岸田 家中で応援して達成感を味わえましたから、やはり家族を巻き込んで良かったと思いました。それに、息子にもよい経験になったんです。息子はそのころ高校を中退して、自信を失っていました。A君にかかわったことで彼もまた、危機を脱したのだと思います。
富岡 そして去年の春、この「猫の足あとハウス」を建てられたんですね?
岸田 それまでは中3の少人数しかかかわれなかったけれど、今は小学生も。養護施設を卒所しなければならない子や、奨学金の返済で苦労している若者にも対応できるようになりました。
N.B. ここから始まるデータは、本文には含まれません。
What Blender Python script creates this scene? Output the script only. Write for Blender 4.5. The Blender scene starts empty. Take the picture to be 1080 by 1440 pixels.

富岡 エクラの読者の中にも、子どもの貧困が気になっている人はいます。私たちに何ができるでしょうか?
岸田 こうして何か始めますとね、そう言って力を貸してくださる人は多いです。ここで食事支援もしているので、野菜やお米、お菓子を寄附してくださったり。小学生の相手をして、逆に癒されたと言って帰るかたもいます。そういう善意を、もっと表に出していいと思いますよ。それぞれの地域で〝お節介なおばさん〟になって下さい。困っている人に声をかけたり、できることから始めてくだされば。
富岡 まず一歩踏み出すこと、ですね。
岸田 私は団地育ちですが、当時はご近所みんな貧乏でした(笑)。でもそれが恥ずかしいわけではなく、助けあえばいいとみんな思っていた。今の貧困は貧しさだけでなく、孤立が問題なんです。地域のつながりを意識してつくっていくことが大事。ここも、子供たちにとってのいい居場所にしたいですね。